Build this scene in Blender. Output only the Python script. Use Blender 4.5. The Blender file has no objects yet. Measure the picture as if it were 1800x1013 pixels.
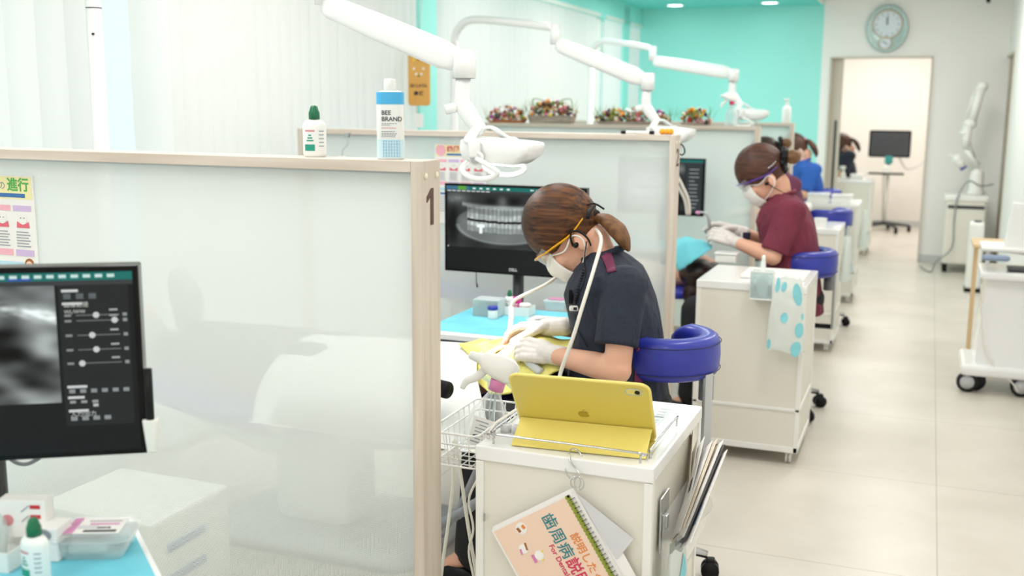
import bpy, bmesh, math, random
from mathutils import Vector, Matrix, Euler, noise
random.seed(7)
S = bpy.context.scene; COL = S.collection
PI = math.pi
V = Vector
# ---------------------------------------------------------------- camera
F = 1858.0; CX, CY = 900.0, 506.5; H = 1.45
CAM = V((0, 0, H))
ROT = ((0.9307, 0.0690, -0.3593), (0.3653, -0.1563, 0.9177), (0.0078, -0.9853, -0.1704))
def _orth():
    r = V([ROT[i][0] for i in range(3)]).normalized(); f_ = V([ROT[i][2] for i in range(3)])
    f_ = (f_ - r * f_.dot(r)).normalized(); d = f_.cross(r)
    if d.z > 0: d = -d
    return r, d, f_
RT, DN, FW = _orth()
def ray(x, y): return RT * ((x - CX) / F) + DN * ((y - CY) / F) + FW
def P(x, y, Y):                      # point on the plane at depth Y seen at frame position x, y
    v = ray(x, y); return CAM + v * (Y / v.y)
def PZ(x, y, z):
    v = ray(x, y); return CAM + v * ((z - H) / v.z)
cd = bpy.data.cameras.new('camera'); cam = bpy.data.objects.new('camera', cd); COL.objects.link(cam)
cd.sensor_width = 36; cd.lens = F / 1800 * 36; cd.clip_start = 0.05; cd.clip_end = 200
m3 = Matrix((RT, -DN, -FW)).transposed(); cam.matrix_world = Matrix.Translation(CAM) @ m3.to_4x4()
cd.dof.use_dof = True; cd.dof.focus_distance = 2.55; cd.dof.aperture_fstop = 3.2
S.camera = cam
S.view_settings.view_transform = 'Standard'; S.view_settings.look = 'None'
S.view_settings.gamma = 1; S.view_settings.exposure = 0.0
S.view_settings.use_curve_mapping = False
try:
    S.cycles.use_denoising = True; S.cycles.max_bounces = 10; S.cycles.transparent_max_bounces = 16
    S.cycles.sample_clamp_indirect = 6; S.cycles.diffuse_bounces = 5
except Exception: pass
# ---------------------------------------------------------------- light
w = bpy.data.worlds.new('world'); S.world = w; w.use_nodes = True
w.node_tree.nodes['Background'].inputs[0].default_value = (0.99, 0.99, 1.0, 1)
w.node_tree.nodes['Background'].inputs[1].default_value = 1.2
def area(name, loc, rot, sx, sy, power, col=(1, 1, 1)):
    l = bpy.data.lights.new(name, 'AREA'); l.shape = 'RECTANGLE'; l.size = sx; l.size_y = sy
    l.energy = power; l.color = col
    o = bpy.data.objects.new(name, l); o.location = loc; o.rotation_euler = rot; COL.objects.link(o); return o
CEIL = 2.62; TCEIL = 2.42
for y, e in ((-0.6, 14), (1.6, 15), (3.8, 18)): area('cubicle_ceiling_light', (-1.7, y, CEIL - .09), (0, 0, 0), .55, 1.1, e, (1, .965, .95))
for y in (6.4, 7.9, 9.4): area('turquoise_ceiling_light', (-1.95, y, TCEIL - .03), (0, 0, 0), .7, .7, 14, (1, .975, .96))
for y, e in ((0.6, 11), (3.2, 15), (5.8, 17), (8.6, 24)): area('aisle_ceiling_light', (-0.1, y, CEIL - .09), (0, 0, 0), .3, 1.2, e, (1, .97, .93))
area('back_room_light', (-0.5, 12.6, 2.4), (0, 0, 0), 1.0, 1.0, 46, (1, .97, .93))
# ---------------------------------------------------------------- materials
MATS = {}
def lin(c):
    if isinstance(c, str):
        c = [int(c[i:i + 2], 16) / 255 for i in (0, 2, 4)]
    return [x / 12.92 if x <= .04045 else ((x + .055) / 1.055) ** 2.4 for x in c[:3]]
def mat(name, c, rough=.5, metal=0, emit=0, trans=0, sss=0, coat=0, nz=None, bump=None, ecol=None):
    m = bpy.data.materials.new(name); m.use_nodes = True; MATS[name] = m
    nt = m.node_tree; b = nt.nodes['Principled BSDF']; L = lin(c)
    b.inputs['Base Color'].default_value = (*L, 1); b.inputs['Roughness'].default_value = rough
    b.inputs['Metallic'].default_value = metal
    if emit: b.inputs['Emission Color'].default_value = (*lin(ecol or c), 1); b.inputs['Emission Strength'].default_value = emit
    if trans: b.inputs['Transmission Weight'].default_value = trans
    if sss: b.inputs['Subsurface Weight'].default_value = sss; b.inputs['Subsurface Radius'].default_value = (.01, .004, .002)
    if coat: b.inputs['Coat Weight'].default_value = coat
    if nz:                                # nz = (scale xyz, second colour)
        tc = nt.nodes.new('ShaderNodeTexCoord'); mp = nt.nodes.new('ShaderNodeMapping'); n = nt.nodes.new('ShaderNodeTexNoise')
        mp.inputs['Scale'].default_value = nz[0]; n.inputs['Scale'].default_value = 1; n.inputs['Detail'].default_value = 4
        cr = nt.nodes.new('ShaderNodeValToRGB'); cr.color_ramp.elements[0].color = (*L, 1); cr.color_ramp.elements[1].color = (*lin(nz[1]), 1)
        cr.color_ramp.elements[0].position = .35; cr.color_ramp.elements[1].position = .68
        nt.links.new(tc.outputs['Object'], mp.inputs[0]); nt.links.new(mp.outputs[0], n.inputs['Vector'])
        nt.links.new(n.outputs[0], cr.inputs[0]); nt.links.new(cr.outputs[0], b.inputs['Base Color'])
        if bump:
            bp = nt.nodes.new('ShaderNodeBump'); bp.inputs['Strength'].default_value = bump[0]; bp.inputs['Distance'].default_value = bump[1]
            nt.links.new(n.outputs[0], bp.inputs['Height']); nt.links.new(bp.outputs[0], b.inputs['Normal'])
    return m
def clear(name, tint='ffffff', a=.12, rough=.05):     # thin clear plastic: see-through with a gloss
    m = bpy.data.materials.new(name); m.use_nodes = True; MATS[name] = m; nt = m.node_tree
    b = nt.nodes['Principled BSDF']; b.inputs['Base Color'].default_value = (*lin(tint), 1); b.inputs['Roughness'].default_value = rough
    t = nt.nodes.new('ShaderNodeBsdfTransparent'); t.inputs[0].default_value = (*lin(tint), 1)
    mx = nt.nodes.new('ShaderNodeMixShader'); lw = nt.nodes.new('ShaderNodeLayerWeight'); lw.inputs[0].default_value = .3
    ma = nt.nodes.new('ShaderNodeMath'); ma.operation = 'MULTIPLY_ADD'; ma.inputs[1].default_value = .75; ma.inputs[2].default_value = a
    nt.links.new(lw.outputs['Facing'], ma.inputs[0]); nt.links.new(ma.outputs[0], mx.inputs[0])
    nt.links.new(t.outputs[0], mx.inputs[1]); nt.links.new(b.outputs[0], mx.inputs[2])
    nt.links.new(mx.outputs[0], nt.nodes['Material Output'].inputs[0]); return m
def translucent(name, c, k=.5):
    m = bpy.data.materials.new(name); m.use_nodes = True; MATS[name] = m; nt = m.node_tree
    b = nt.nodes['Principled BSDF']; b.inputs['Base Color'].default_value = (*lin(c), 1); b.inputs['Roughness'].default_value = .7
    t = nt.nodes.new('ShaderNodeBsdfTranslucent'); t.inputs[0].default_value = (*lin(c), 1)
    mx = nt.nodes.new('ShaderNodeMixShader'); mx.inputs[0].default_value = k
    nt.links.new(b.outputs[0], mx.inputs[1]); nt.links.new(t.outputs[0], mx.inputs[2])
    nt.links.new(mx.outputs[0], nt.nodes['Material Output'].inputs[0]); return m
def picture_mat(name, k=1.0):
    m = bpy.data.materials.new(name); m.use_nodes = True; MATS[name] = m; nt = m.node_tree; b = nt.nodes['Principled BSDF']
    a = nt.nodes.new('ShaderNodeVertexColor'); a.layer_name = 'Col'
    b.inputs['Base Color'].default_value = (.006, .006, .006, 1); b.inputs['Roughness'].default_value = .25; b.inputs['Specular IOR Level'].default_value = .12
    nt.links.new(a.outputs[0], b.inputs['Emission Color']); b.inputs['Emission Strength'].default_value = k; return m
mat('white', 'efefea', .45); mat('white_gloss', 'f2f3f2', .2, coat=.3); mat('cream', 'e9e7dd', .5); mat('chrome', 'c9ccce', .18, 1)
mat('steel', 'b5b7b8', .35, 1); mat('black', '141416', .4); mat('black_gloss', '0c0c0e', .15); mat('dark_grey', '3a3c40', .45)
mat('grey', '8e9094', .5); mat('light_grey', 'c9cbcb', .5); mat('wall_paint', 'f4f3f0', .7); mat('warm_wall', 'f1ebe4', .7)
mat('turquoise', 'a2eee6', .6); mat('turquoise_ceiling', '78ddd6', .7); mat('ceiling_paint', 'f0efec', .8)
mat('ash_wood', 'dacfc2', .5, nz=((3, 40, 40), 'cabdae')); mat('ash_post', 'd9cec0', .5, nz=((45, 45, 2.5), 'c6b9aa'))
mat('brown_print', '5a3d33', .6); mat('blue_leather', '26309c', .38, coat=.2, nz=((9, 9, 9), '2b36a8')); mat('glossy_white_metal', 'eeeeec', .3)
mat('yellow_case', 'f0df7c', .5); mat('yellow_tablet', 'dccb66', .35, .15); mat('logo_grey', 'b5a247', .25, .6)
mat('navy', '1a2131', .8, nz=((9, 9, 7), '20293b'), bump=(.9, .03)); mat('plum', '6b2346', .75); mat('maroon', '6d2238', .8, nz=((9, 9, 7), '78293f'), bump=(.9, .03))
mat('plum_cloth', '6a2f4c', .8); mat('blue_cloth', '1f55a8', .8); mat('trouser', '0f1015', .8)
mat('skin', 'e2ae93', .5, sss=.15); mat('skin_pink', 'd99a80', .5, sss=.15)
mat('glove', 'e6dfda', .45, nz=((60, 60, 60), 'dbd3cd')); mat('mask', 'f3efea', .8); mat('yellow_plastic', 'f2b010', .3)
mat('purple_plastic', '5a2ca8', .3); mat('red', 'c8202a', .4)
mat('hair', '2b190f', .55, nz=((2.5, 70, 110), '6f4526'), bump=(.3, .002)); mat('hair_b', '33190f', .55, nz=((3, 60, 90), '5e3320'), bump=(.3, .002))
mat('hair_dark', '1d1210', .45, nz=((9, 60, 120), '3b221a')); mat('hair_tail', '5a3a20', .55, nz=((40, 160, 40), '80572d'), bump=(.2, .002))
mat('lens', 'ffffff', .1); clear('clear', 'fdfefe', .06); clear('clear_tint', 'eef7f7', .25); clear('lens_clear', 'f4f6f8', .08); clear('glass', 'f2fbfa', .03)
mat('towel_yellow', 'efe690', .95, nz=((60, 60, 60), 'e6dc74'), bump=(.6, .004)); mat('sheet_white', 'f0f2f0', .8)
mat('bib_blue', '6fcbd8', .85); mat('tray_cyan', '6cc8dc', .55, nz=((14, 14, 14), '7ad2e4')); mat('green_cap', '0d6b45', .35)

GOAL
Which lines in the listing above hold the word "scene"? Show each of them.

WRITTEN REPLY
Build this scene in Blender. Output only the Python script. Use Blender 4.5. The Blender file has no objects yet. Measure the picture as if it were 1800x1013 pixels.
S = bpy.context.scene; COL = S.collection